Set problem: Print the data exactly as it is given, please.

* Begin *

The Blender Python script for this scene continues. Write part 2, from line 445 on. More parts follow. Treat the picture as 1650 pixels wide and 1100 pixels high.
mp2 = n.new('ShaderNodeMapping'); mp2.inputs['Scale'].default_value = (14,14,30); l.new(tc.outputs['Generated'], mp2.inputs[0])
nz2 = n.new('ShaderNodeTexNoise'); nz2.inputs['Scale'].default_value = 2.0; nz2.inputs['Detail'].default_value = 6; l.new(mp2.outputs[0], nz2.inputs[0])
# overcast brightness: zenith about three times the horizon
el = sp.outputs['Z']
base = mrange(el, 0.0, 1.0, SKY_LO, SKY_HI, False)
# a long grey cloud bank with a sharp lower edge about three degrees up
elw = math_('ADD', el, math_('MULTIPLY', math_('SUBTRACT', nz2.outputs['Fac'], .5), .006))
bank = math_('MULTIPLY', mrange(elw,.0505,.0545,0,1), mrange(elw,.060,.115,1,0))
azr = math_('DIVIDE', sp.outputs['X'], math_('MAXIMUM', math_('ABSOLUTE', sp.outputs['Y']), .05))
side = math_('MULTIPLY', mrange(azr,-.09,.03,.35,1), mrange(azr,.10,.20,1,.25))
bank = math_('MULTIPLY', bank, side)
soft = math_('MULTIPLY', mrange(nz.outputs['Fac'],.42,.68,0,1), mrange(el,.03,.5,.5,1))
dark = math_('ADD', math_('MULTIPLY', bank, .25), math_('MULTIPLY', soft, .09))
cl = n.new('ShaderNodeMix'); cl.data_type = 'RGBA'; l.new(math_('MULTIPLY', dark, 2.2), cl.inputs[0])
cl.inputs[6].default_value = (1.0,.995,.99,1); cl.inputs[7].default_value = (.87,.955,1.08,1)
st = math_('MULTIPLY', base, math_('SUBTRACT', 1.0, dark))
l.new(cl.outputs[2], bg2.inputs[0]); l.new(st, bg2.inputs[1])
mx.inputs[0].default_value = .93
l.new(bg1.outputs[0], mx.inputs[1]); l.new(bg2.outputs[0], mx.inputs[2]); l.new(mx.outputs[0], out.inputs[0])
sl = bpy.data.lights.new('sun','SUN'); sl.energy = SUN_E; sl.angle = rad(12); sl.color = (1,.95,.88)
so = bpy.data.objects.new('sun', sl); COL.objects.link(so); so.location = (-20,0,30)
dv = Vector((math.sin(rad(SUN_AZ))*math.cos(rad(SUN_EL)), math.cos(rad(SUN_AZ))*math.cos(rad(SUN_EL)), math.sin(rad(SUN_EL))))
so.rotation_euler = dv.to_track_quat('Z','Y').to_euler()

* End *

Solution for this task:
The Blender Python script for this scene continues. Write part 2, from line 445 on. More parts follow. Treat the picture as 1650 pixels wide and 1100 pixels high.
mp2 = n.new('ShaderNodeMapping'); mp2.inputs['Scale'].default_value = (14,14,30); l.new(tc.outputs['Generated'], mp2.inputs[0])
nz2 = n.new('ShaderNodeTexNoise'); nz2.inputs['Scale'].default_value = 2.0; nz2.inputs['Detail'].default_value = 6; l.new(mp2.outputs[0], nz2.inputs[0])
# overcast brightness: zenith about three times the horizon
el = sp.outputs['Z']
base = mrange(el, 0.0, 1.0, SKY_LO, SKY_HI, False)
# a long grey cloud bank with a sharp lower edge about three degrees up
elw = math_('ADD', el, math_('MULTIPLY', math_('SUBTRACT', nz2.outputs['Fac'], .5), .006))
bank = math_('MULTIPLY', mrange(elw,.0505,.0545,0,1), mrange(elw,.060,.115,1,0))
azr = math_('DIVIDE', sp.outputs['X'], math_('MAXIMUM', math_('ABSOLUTE', sp.outputs['Y']), .05))
side = math_('MULTIPLY', mrange(azr,-.09,.03,.35,1), mrange(azr,.10,.20,1,.25))
bank = math_('MULTIPLY', bank, side)
soft = math_('MULTIPLY', mrange(nz.outputs['Fac'],.42,.68,0,1), mrange(el,.03,.5,.5,1))
dark = math_('ADD', math_('MULTIPLY', bank, .25), math_('MULTIPLY', soft, .09))
cl = n.new('ShaderNodeMix'); cl.data_type = 'RGBA'; l.new(math_('MULTIPLY', dark, 2.2), cl.inputs[0])
cl.inputs[6].default_value = (1.0,.995,.99,1); cl.inputs[7].default_value = (.87,.955,1.08,1)
st = math_('MULTIPLY', base, math_('SUBTRACT', 1.0, dark))
l.new(cl.outputs[2], bg2.inputs[0]); l.new(st, bg2.inputs[1])
mx.inputs[0].default_value = .93
l.new(bg1.outputs[0], mx.inputs[1]); l.new(bg2.outputs[0], mx.inputs[2]); l.new(mx.outputs[0], out.inputs[0])
sl = bpy.data.lights.new('sun','SUN'); sl.energy = SUN_E; sl.angle = rad(12); sl.color = (1,.95,.88)
so = bpy.data.objects.new('sun', sl); COL.objects.link(so); so.location = (-20,0,30)
dv = Vector((math.sin(rad(SUN_AZ))*math.cos(rad(SUN_EL)), math.cos(rad(SUN_AZ))*math.cos(rad(SUN_EL)), math.sin(rad(SUN_EL))))
so.rotation_euler = dv.to_track_quat('Z','Y').to_euler()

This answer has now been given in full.